L’impact environnemental des grands évènements sportifs dès lors dépend du niveau d’importance accordé à la mise en place d’un héritage pour le cyclisme au quotidien. L’expérience du Grand Départ 2014 a montré que le potentiel existe pour que l’impact sur l’environnement soit six fois moins important que les avantages que l’on peut en retirer. Associé aux avantages économiques, cela devrait faire des grands évènements cyclistes quelque chose que toutes les régions et toutes les villes accueillent favorablement, en particulier si elles visent à utiliser l’évènement pour contribuer à encourager leurs citoyens à utiliser le vélo comme moyen de transport.

Les villes et les régions accueillant de grands évènements cyclistes reçoivent des milliers de personnes dont les dépenses stimulent l’économie locale. Les évènements cyclistes de plein air, tels que les courses en ligne et le MTB contribuent également à présenter la région comme destination touristique, engendrant des retombées économiques qui se prolongent au-delà de la période pendant laquelle s’est déroulé l’évènement lui-même. Parfois, les retombées économiques sont dix fois plus importantes que les coûts engendrés par l’organisation de l’évènement.

Les manifestations sportives peuvent aussi contribuer à rapprocher les communautés, inspirant des changements positifs et durables dans la manière dont une ville ressent les choses et dans la façon dont ses citoyens interagissent, laissant un héritage de communes plus heureuses et plus actives.

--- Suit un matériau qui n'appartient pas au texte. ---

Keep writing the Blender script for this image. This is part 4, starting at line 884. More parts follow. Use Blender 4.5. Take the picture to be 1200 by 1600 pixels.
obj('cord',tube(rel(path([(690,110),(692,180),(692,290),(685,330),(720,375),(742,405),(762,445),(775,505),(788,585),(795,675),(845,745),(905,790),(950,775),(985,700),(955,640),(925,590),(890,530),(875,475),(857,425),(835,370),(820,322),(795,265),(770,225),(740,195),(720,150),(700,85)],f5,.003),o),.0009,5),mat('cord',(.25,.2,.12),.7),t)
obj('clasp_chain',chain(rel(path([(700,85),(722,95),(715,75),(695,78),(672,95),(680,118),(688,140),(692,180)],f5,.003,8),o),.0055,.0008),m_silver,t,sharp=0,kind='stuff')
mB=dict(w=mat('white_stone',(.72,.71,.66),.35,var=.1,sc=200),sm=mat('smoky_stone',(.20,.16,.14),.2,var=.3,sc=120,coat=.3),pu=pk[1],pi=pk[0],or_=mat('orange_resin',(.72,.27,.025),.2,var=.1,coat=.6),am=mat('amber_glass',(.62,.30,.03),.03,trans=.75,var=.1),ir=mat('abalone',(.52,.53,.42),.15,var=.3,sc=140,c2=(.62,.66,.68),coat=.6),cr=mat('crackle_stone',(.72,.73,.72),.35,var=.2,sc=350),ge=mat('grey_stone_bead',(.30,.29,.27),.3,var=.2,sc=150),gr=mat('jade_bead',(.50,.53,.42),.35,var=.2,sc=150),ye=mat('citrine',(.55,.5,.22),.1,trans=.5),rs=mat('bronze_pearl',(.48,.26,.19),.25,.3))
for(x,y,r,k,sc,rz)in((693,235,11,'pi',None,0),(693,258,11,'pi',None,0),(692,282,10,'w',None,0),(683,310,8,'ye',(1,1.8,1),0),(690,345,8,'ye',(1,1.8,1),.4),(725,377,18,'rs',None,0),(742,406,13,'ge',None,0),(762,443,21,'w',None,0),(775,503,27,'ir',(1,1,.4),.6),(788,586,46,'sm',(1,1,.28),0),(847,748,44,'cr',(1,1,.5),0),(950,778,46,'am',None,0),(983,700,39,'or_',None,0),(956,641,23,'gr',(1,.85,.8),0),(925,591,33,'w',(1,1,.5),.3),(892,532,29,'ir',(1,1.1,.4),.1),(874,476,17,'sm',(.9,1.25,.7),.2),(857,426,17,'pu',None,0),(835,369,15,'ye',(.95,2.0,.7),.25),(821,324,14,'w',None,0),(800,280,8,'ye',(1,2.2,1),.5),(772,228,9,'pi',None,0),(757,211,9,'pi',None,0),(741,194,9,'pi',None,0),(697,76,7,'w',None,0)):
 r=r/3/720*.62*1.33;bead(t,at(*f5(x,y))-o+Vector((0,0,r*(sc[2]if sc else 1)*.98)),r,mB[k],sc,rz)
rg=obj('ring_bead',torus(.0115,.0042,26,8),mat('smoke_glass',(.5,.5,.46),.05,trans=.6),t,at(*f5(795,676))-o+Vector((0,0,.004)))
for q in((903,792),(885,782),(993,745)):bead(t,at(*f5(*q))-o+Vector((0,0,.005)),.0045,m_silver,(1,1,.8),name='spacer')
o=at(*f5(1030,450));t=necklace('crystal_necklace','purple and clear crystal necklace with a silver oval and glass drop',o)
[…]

De nombreux évènements mettent en place des stratégies visant à minimiser tout impact environnemental négatif, et le projet UCI Bike City label inclus une clause exigeant des villes de considérer ceci comme faisant partie des critères de qualification pour le label. L’UCI aimerait que les villes aillent encore plus loin, en utilisant leurs évènements pour inspirer les individus à utiliser davantage le vélo, que ce soit pour les loisirs ou comme moyen de transport. De tels changements pourraient contribuer beaucoup plus à la protection de l’environnement que n'importe quelle mesure de développement durable mise en place pour l’évènement en question.